▸ Data section
* BEGIN *

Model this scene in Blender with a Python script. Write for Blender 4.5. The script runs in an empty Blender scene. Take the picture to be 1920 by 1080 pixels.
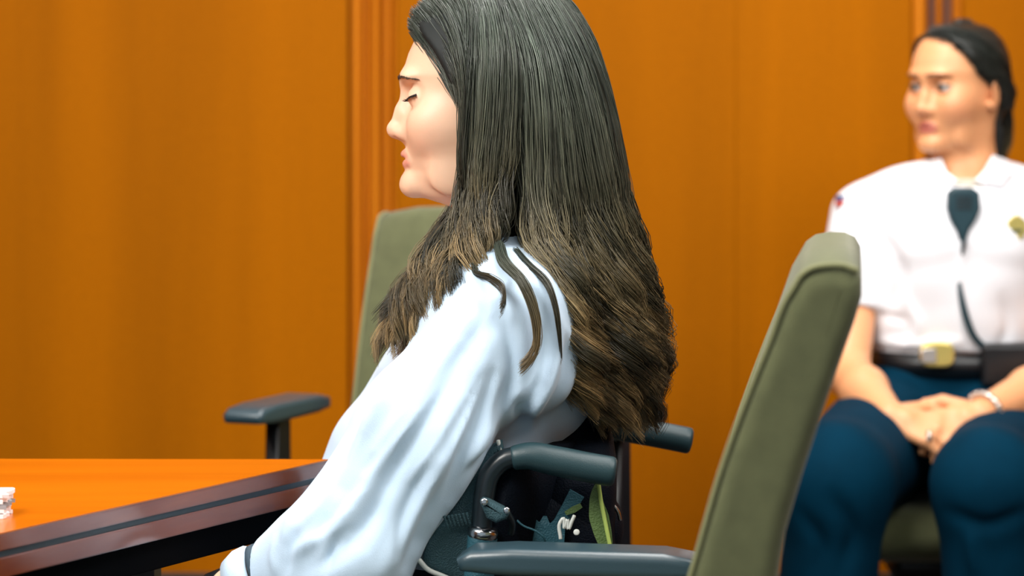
import bpy, bmesh, math, random
import numpy as np
from mathutils import Vector, Matrix
random.seed(7); rng = np.random.default_rng(7)
S = bpy.context.scene
COL = S.collection
# ------------------------------------------------------------------ camera, world, lights
FPX = 5120.0; HC = 1.19; HY = 170.0
cam = bpy.data.cameras.new('camera'); camo = bpy.data.objects.new('camera', cam); COL.objects.link(camo)
camo.location = (0, 0, HC); camo.rotation_euler = (math.pi/2, 0, 0)
cam.sensor_width = 36; cam.lens = 36*FPX/1920
cam.shift_y = -(540-HY)/1920
cam.dof.use_dof = True; cam.dof.focus_distance = 3.08; cam.dof.aperture_fstop = 4.2
cam.clip_start = 0.05
S.camera = camo
S.view_settings.view_transform = 'Standard'; S.view_settings.look = 'None'
S.view_settings.gamma = 1; S.view_settings.use_curve_mapping = False
S.view_settings.exposure = 0.04
W = bpy.data.worlds.new('world'); S.world = W; W.use_nodes = True
W.node_tree.nodes['Background'].inputs[0].default_value = (0.80, 0.92, 1.0, 1)
W.node_tree.nodes['Background'].inputs[1].default_value = 0.48

def area(name, loc, target, size, power, col):
    l = bpy.data.lights.new(name, 'AREA'); l.shape = 'RECTANGLE'; l.size = size[0]; l.size_y = size[1]
    l.energy = power; l.color = col
    o = bpy.data.objects.new(name, l); COL.objects.link(o); o.location = loc
    d = Vector(target)-Vector(loc); o.rotation_euler = d.to_track_quat('-Z', 'Y').to_euler()
    return o
area('ceiling_light_key', (-1.5, 1.5, 2.6), (-0.1, 3.2, 0.9), (1.3, 1.0), 86, (1.0, 0.97, 0.92))
area('ceiling_light_rear', (0.2, 3.7, 2.8), (0.1, 3.7, 0), (2.4, 0.9), 55, (1.0, 0.98, 0.95))
area('ceiling_light_front', (1.5, 2.4, 2.8), (1.2, 4.8, 0.9), (1.4, 1.2), 60, (1.0, 0.97, 0.93))

def px(x, y, D):
    return np.array([(x-960.0)*D/FPX, D, HC-(y-HY)*D/FPX])
DM = 3.2
def wp(x, y, w=0.0):            # a point of the seated woman: w = metres from her mid-plane towards her left
    return px(x, y, DM-w)

# ------------------------------------------------------------------ materials
def s2l(c):
    return tuple((v/12.92 if v <= 0.04045 else ((v+0.055)/1.055)**2.4) for v in [k/255.0 for k in c])
def mat(name, rgb, rough=0.5, metal=0.0, spec=0.5, bump=None, vary=None, attr=None, sss=0, sheen=0, coat=0, wood=None, scale_obj=True):
    m = bpy.data.materials.new(name); m.use_nodes = True
    nt = m.node_tree; b = nt.nodes['Principled BSDF']
    c = s2l(rgb)
    b.inputs['Base Color'].default_value = (*c, 1); b.inputs['Roughness'].default_value = rough
    b.inputs['Metallic'].default_value = metal; b.inputs['Specular IOR Level'].default_value = spec
    if coat: b.inputs['Coat Weight'].default_value = coat; b.inputs['Coat Roughness'].default_value = 0.12
    if sheen: b.inputs['Sheen Weight'].default_value = sheen
    if sss:
        b.inputs['Subsurface Weight'].default_value = sss; b.inputs['Subsurface Radius'].default_value = (1, .35, .2)
        b.inputs['Subsurface Scale'].default_value = 0.008
    tc = nt.nodes.new('ShaderNodeTexCoord')
    colsock = None
    if attr:
        a = nt.nodes.new('ShaderNodeAttribute'); a.attribute_name = attr; colsock = a.outputs['Color']
    if wood:
        mp = nt.nodes.new('ShaderNodeMapping'); mp.inputs['Scale'].default_value = wood['scale']
        nt.links.new(tc.outputs['Object'], mp.inputs[0])
        n = nt.nodes.new('ShaderNodeTexNoise'); n.inputs['Scale'].default_value = wood.get('f', 3); n.inputs['Detail'].default_value = 6
        n.inputs['Distortion'].default_value = 0.4
        nt.links.new(mp.outputs[0], n.inputs['Vector'])
        r = nt.nodes.new('ShaderNodeValToRGB'); cols = wood['cols']
        r.color_ramp.elements[0].position = 0.3; r.color_ramp.elements[1].position = 0.7
        r.color_ramp.elements[0].color = (*s2l(cols[0]), 1); r.color_ramp.elements[1].color = (*s2l(cols[-1]), 1)
        if len(cols) == 3:
            e = r.color_ramp.elements.new(0.5); e.color = (*s2l(cols[1]), 1)
        nt.links.new(n.outputs['Fac'], r.inputs[0]); colsock = r.outputs[0]
    if vary:
        n = nt.nodes.new('ShaderNodeTexNoise'); n.inputs['Scale'].default_value = vary[0]; n.inputs['Detail'].default_value = 4
        nt.links.new(tc.outputs['Object'], n.inputs['Vector'])
        mr = nt.nodes.new('ShaderNodeMapRange'); mr.inputs[1].default_value = .3; mr.inputs[2].default_value = .7
        mr.inputs[3].default_value = 1-vary[1]; mr.inputs[4].default_value = 1+vary[1]
        nt.links.new(n.outputs['Fac'], mr.inputs[0])
        mx = nt.nodes.new('ShaderNodeVectorMath'); mx.operation = 'SCALE'
        if colsock: nt.links.new(colsock, mx.inputs[0])
        else: mx.inputs[0].default_value = c
        nt.links.new(mr.outputs[0], mx.inputs['Scale']); colsock = mx.outputs[0]
    if colsock: nt.links.new(colsock, b.inputs['Base Color'])
    if bump:
        kind, sc, st = bump
        if kind == 'weave':
            t = nt.nodes.new('ShaderNodeTexVoronoi'); t.inputs['Scale'].default_value = sc; out = t.outputs['Distance']
        else:
            t = nt.nodes.new('ShaderNodeTexNoise'); t.inputs['Scale'].default_value = sc; t.inputs['Detail'].default_value = 5; out = t.outputs['Fac']
        if kind == 'knit':
            mp = nt.nodes.new('ShaderNodeMapping'); mp.inputs['Scale'].default_value = (1, 1, 4); nt.links.new(tc.outputs['Object'], mp.inputs[0]); nt.links.new(mp.outputs[0], t.inputs['Vector'])
        else: nt.links.new(tc.outputs['Object'], t.inputs['Vector'])
        bp = nt.nodes.new('ShaderNodeBump'); bp.inputs['Strength'].default_value = st; bp.inputs['Distance'].default_value = 0.002
        nt.links.new(out, bp.inputs['Height']); nt.links.new(bp.outputs[0], b.inputs['Normal'])
    return m
M = {}
M['wall'] = mat('wall_veneer', (170, 98, 4), 0.6, spec=.05, wood=dict(scale=(1.6, 1, .10), f=2.2, cols=[(152, 86, 0), (165, 94, 0), (178, 102, 0)]), vary=(60, .03))
M['walltrim'] = mat('wall_moulding', (200, 122, 40), 0.5, spec=.1, wood=dict(scale=(9, 1, .3), f=2.5, cols=[(172, 94, 6), (200, 118, 22)]))
M['walldark'] = mat('wall_groove', (96, 50, 20), 0.6)
M['tabletop'] = mat('table_top_veneer', (236, 130, 30), 0.25, spec=.4, coat=.1, wood=dict(scale=(.5, 5, 1), f=3, cols=[(186, 93, 2), (204, 108, 6)]))
M['tableedge'] = mat('table_edge_wood', (132, 78, 46), 0.22, spec=.7, coat=.8, wood=dict(scale=(2, 2, 14), f=3, cols=[(112, 46, 12), (134, 64, 26)]))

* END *

▸ Written problem
Every line of the listing that holds "scene" should be found and copied.

▸ Answer to the exercise
Model this scene in Blender with a Python script. Write for Blender 4.5. The script runs in an empty Blender scene. Take the picture to be 1920 by 1080 pixels.
S = bpy.context.scene